Duties tell the employer you can do the job.  Accomplishments indicate that you will go above and beyond to get the job done.

  • Duties can seem bland- “researched topics, wrote press releases, filed”
  • Adding your accomplishments makes your resume stand out
    • “Researched policy issues and drafted statements for the Senator”
    • “Wrote press releases that were distributed within the entire company worldwide”
    • “Organized paperwork efficiently saving time for the entire office”

Step 4: Critique Your First and Second Drafts

The following items should be addressed:

Overall Appearance

  • Easy to read?
  • Professional looking
  • Can you read your important information in 30 seconds?

Contact Information

  • Clearly presented on the top of the page?
  • Permanent and temporary addresses, including day and evening telephone numbers and your e-mail address?

Objective

  • Clear and reasonably short?
  • Stated in terms of strongest qualifications to match employers' needs?
  • Conveys career purpose and direction?

Organization

  • Strongest qualifications (i.e., Education, Skills, or Experience) immediately under objective?
  • Consistent layout?

Content

  • Supports and substantiates objective?
  • Stresses skills, achievements and results, rather than duties?
  • Extraneous material eliminated?

Length

  • Brief (one page, unless you are a graduate student)?
  • If two pages, name and page number at top of page 2?

Grammar

  • No misspellings, punctuation, or grammatical errors?
  • Technical jargon kept to a minimum?.

Step 5: Write a Final Draft

Reproducing Your Resume:

  • Your master copy must be error-free.
  • Print your resume onto high quality paper, preferably in white, ivory or pale gray.
  • Print only on one side of paper.
  • Purchase matching stationery and evelopes for your job search correspondence.

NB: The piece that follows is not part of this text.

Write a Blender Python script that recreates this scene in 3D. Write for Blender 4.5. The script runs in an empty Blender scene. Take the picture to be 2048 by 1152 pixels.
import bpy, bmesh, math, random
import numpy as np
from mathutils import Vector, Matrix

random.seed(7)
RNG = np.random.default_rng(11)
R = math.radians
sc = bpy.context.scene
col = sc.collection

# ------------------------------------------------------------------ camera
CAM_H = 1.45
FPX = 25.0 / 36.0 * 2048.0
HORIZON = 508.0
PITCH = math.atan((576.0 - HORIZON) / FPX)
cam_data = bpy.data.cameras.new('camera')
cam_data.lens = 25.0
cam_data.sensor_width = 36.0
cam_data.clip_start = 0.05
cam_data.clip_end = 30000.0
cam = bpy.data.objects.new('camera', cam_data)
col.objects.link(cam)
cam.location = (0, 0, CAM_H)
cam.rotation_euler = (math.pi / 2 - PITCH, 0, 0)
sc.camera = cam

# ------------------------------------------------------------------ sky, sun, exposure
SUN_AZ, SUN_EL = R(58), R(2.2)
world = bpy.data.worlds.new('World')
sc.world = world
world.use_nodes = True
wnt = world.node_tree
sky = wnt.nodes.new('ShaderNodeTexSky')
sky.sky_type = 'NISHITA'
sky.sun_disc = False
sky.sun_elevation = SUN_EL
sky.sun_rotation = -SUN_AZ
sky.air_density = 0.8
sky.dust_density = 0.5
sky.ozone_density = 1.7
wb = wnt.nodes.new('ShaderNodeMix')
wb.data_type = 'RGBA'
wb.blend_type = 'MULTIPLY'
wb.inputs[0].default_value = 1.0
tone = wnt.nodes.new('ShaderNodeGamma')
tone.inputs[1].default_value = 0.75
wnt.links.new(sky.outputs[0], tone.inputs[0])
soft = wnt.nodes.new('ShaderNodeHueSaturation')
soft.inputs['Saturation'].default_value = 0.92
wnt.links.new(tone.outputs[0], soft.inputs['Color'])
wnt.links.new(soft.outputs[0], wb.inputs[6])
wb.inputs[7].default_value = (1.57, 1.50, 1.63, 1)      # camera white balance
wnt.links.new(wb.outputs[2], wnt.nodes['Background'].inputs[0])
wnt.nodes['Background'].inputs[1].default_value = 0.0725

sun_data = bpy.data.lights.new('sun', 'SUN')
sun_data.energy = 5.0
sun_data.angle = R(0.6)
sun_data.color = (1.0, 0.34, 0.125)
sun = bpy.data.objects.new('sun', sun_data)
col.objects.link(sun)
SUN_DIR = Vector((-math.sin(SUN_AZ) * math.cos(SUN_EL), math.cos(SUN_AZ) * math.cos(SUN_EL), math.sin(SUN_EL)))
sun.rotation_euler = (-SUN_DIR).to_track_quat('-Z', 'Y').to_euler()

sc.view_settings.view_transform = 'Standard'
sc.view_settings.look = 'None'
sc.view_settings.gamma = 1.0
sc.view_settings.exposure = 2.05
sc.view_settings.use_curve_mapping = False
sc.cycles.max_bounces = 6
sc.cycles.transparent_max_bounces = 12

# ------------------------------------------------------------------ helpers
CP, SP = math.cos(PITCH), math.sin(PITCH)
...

    Helpful Hints for Resumes
    • Your text should support your objective with specific documentation.
    • Place the most important information first.
    • Lengthy, detailed descriptions can be a liability rather than an asset. Get to the point.
    • Emphasize areas of expertise beneficial to the employer.
    • Keep it neat and organized.
    • Format should remain consistent, i.e., tense of verbs, order of information, layout, etc.
    • Height, weight, color of hair, state of health and other personal characteristics are irrelevant. Omit them unless you are writing a theatre/performance resume.
    • Do not state religion, physical characteristics, health or physical problems, race, ethnicity, national origin, etc.
    • Do not use abbreviations and/or acronyms.
    • Names of references should not be included on your resume.
    • Use formatting to emphasize the important aspects of your resume (e.g., spacing, centering, underlining, lettering in all capitals).